El inglés Neville Chamberlain es recibido en el aeropuerto de Oberwiesenfeld por jerarcas nazis, el 29 de septiembre de 1938. De allí fue a los Alpes en tren a encontrarse con Hitler. Foto: Getty.
Las discusiones para buscar una solución a la Crisis de los Sudetes concluyeron al filo de la medianoche. Los conocidos como Acuerdos de Múnich fueron rubricados el 30 de septiembre por Inglaterra, Francia, Italia y Alemania, sin la participación de ningún representante del gobierno checo. Tal vez cohibidos ante la presencia de tantos uniformes nazis, Chamberlain y Daladier estamparon sus firmas en un documento que de hecho daba vía libre a Hitler para ocupar los Sudetes, ocupación que sería la antesala de la posterior invasión de Checoslovaquia.
De la humillación a la guerra
El primer ministro francés se sintió humillado y estaba seguro de que a su regreso a París encontraría a una multitud dispuesta a lincharlo. Sin embargo, el pueblo francés lo recibió jubiloso y aliviado. Con Chamberlain ocurrió algo parecido, ya que a su vuelta a Londres lo esperaba una bienvenida propia de un héroe victorioso.

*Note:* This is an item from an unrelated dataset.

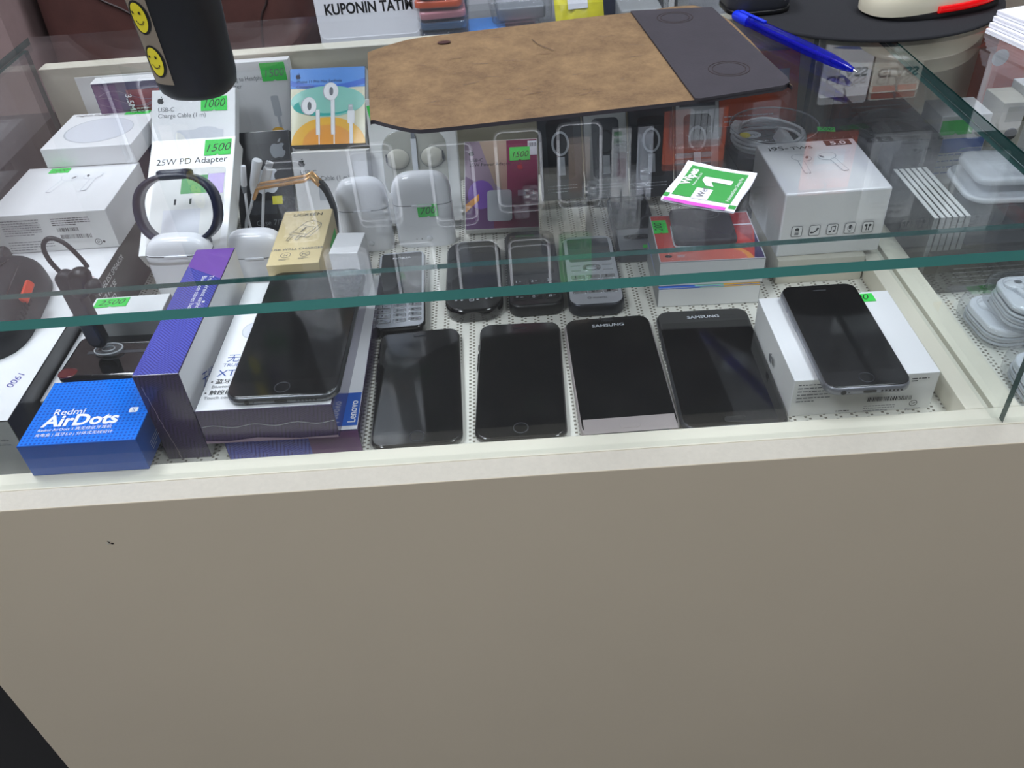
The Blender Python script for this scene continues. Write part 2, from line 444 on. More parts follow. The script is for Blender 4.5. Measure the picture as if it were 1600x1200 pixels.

De este modo, el 1 de octubre de 1938, eufórico pero calmado, se presentó ante las cámaras y los micrófonos de los reporteros agitando en la mano el documento del acuerdo, que anunció solemnemente en un famoso discurso que significaba “la paz para nuestro tiempo”.
En un último intento por impedir lo inevitable, el veterano presidente checo Emil Hácha viajó hasta Berlín en marzo de 1939 para entrevistarse personalmente con Hitler. Foto: Getty.
Aquel trozo de papel iba a sellar, sin embargo, el destino de Europa: tras consumar la ocupación y anexión de los Sudetes en solo diez días, Hitler inició una persecución sin tregua de los disidentes checos y comenzó a diseñar la invasión del resto de Checoslovaquia, que se produciría en marzo de 1939. Era esa guerra “motivada por un pueblo lejano, por gentes de las que nada sabemos” de la que había hablado Chamberlain en su discurso para lavarse las manos tras los Acuerdos de Múnich.
Un discurso contestado contundentemente por otro de su amigo y rival conservador Winston Churchill, que le sucedería como primer ministro en 1940: “Tuvo usted para elegir entre la humillación y la guerra; eligió la humillación y ahora tendremos la guerra”. Sabias y desgraciadamente proféticas palabras.